第45回ポルト国際映画祭でグランプリを受賞した映画『ドールハウス』矢口史靖監督、アヤちゃん、映画祭ディレクターのベアトリス・パチェコ・ペレイラ氏 俳優の長澤まさみが主演を務めた矢口史靖監督の映画『ドールハウス』(6月13日公開)が、ポルトガルで開催された世界三大ファンタステック映画祭の一つ、「第45回ポルト国際映画祭」(2月28日〜3月9日)でグランプリ「Best Film Award」を受賞した。
【画像】「第45回ポルト国際映画祭」現地写真 ポルトガル第二の都市・ポルトで毎年開催されている同映画祭は、1981年に始まった、ファンタジーやSFなどのジャンル映画に特化した国際映画祭。シッチェス国際映画祭やブリュッセル・ファンタスティック国際映画祭と並び世界三大ファンタスティック映画祭の一つに数えられている。
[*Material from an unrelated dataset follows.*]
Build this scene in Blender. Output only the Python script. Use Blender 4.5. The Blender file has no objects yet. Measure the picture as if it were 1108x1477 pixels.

『ドールハウス』は、ファンタジー長編部門のコンペティション及びオリエントエクスプレス部門で選出された。
同映画祭の最優秀作品賞には、アカデミー賞監督のギレルモ・デル・トロやアレハンドロ・ゴンサレス・イニャリトゥやカルト映画の鬼才ジョージ・A・ロメロ、そしてデヴィッド・フィンチャー、ダニー・ボイル、ピーター・ジャクソン、リュック・ベッソンなど歴史に残る名作を撮ってきた、そうそうたる監督たちが受賞者に名を連ねている。
現地での舞台あいさつでは、矢口監督と劇中で愛らしい人形ながらも長澤演じる主人公の家族を翻ろうしていく謎の人形“アヤ”が登壇。上映後にはエンドロールを待たずに5分間にわたるスタンディングオベーションが巻き起こった。
ポルト国際映画祭の共同ディレクターであるベアトリス氏は選出の理由について、「人形がかわいらしくもまるで悪魔のようで、ごく普通の家庭におとずれる恐怖がぞくぞくと伝わってきました」と評価。
歴史ある世界的な映画祭での快挙に、矢口監督は「賞をいただけたことで、映画として誰にでも楽しめるエンタテインメントができたのだと確信しました。ありがとうございます」と喜びのコメントを寄せている。
■矢口監督のコメント(全文)
ポルトの観客の皆さんにお礼を言いたいです。あんなに熱狂的に受け入れてくれるとは想像してなかったので、上映中のどよめきと大絶叫が一番のご褒美です。賞をいただけたことで、映画として誰にでも楽しめるエンタテインメントができたのだと確信しました。ありがとうございます。
■ポルト国際映画祭共同ディレクター、ベアトリス・パチェコ・ペレイラ氏のコメント(全文)
この作品を選んだ理由の一つは、女性たちの心が映されていることです。映像も美しく見ごたえがある作品でした。人形がかわいらしくもまるで悪魔のようで、ごく普通の家庭におとずれる恐怖がぞくぞくと伝わってきました。
作品のテイストも独創的です。CG技術に頼らない作品で、この人形のような質感はCGでは出せないものです。面白いことに、彼女が本当に普通の子どもに見えました。人形なのに本物の人間のように見えてしまうのです。
私も幼かった時、ちょうど同じような人形を持っていたんです。小さな人形でしたが…彼女のように怖い人形ではなかったですね!チケットは完売でした。大ヒット間違いなしですね。
■ストーリー
5歳の娘・芽衣を亡くした鈴木佳恵(長澤まさみ)と夫の忠彦(瀬戸康史)。
哀しみに暮れる佳恵は、骨董市で見つけた、芽衣によく似た愛らしい人形をかわいがり、元気を取り戻してゆく。だが佳恵と忠彦の間に新たな娘・真衣が生まれると、2人は人形に心を向けなくなる。
やがて、5歳に成長した真衣が人形と遊ぶようになると、一家に変な出来事が次々と起きはじめる。佳恵たちは人形を手放そうとするが、捨てても供養に出しても、なぜかその人形は戻ってくる……!人形に隠された秘密とは?そして解き明かされる衝撃の真実とは――!?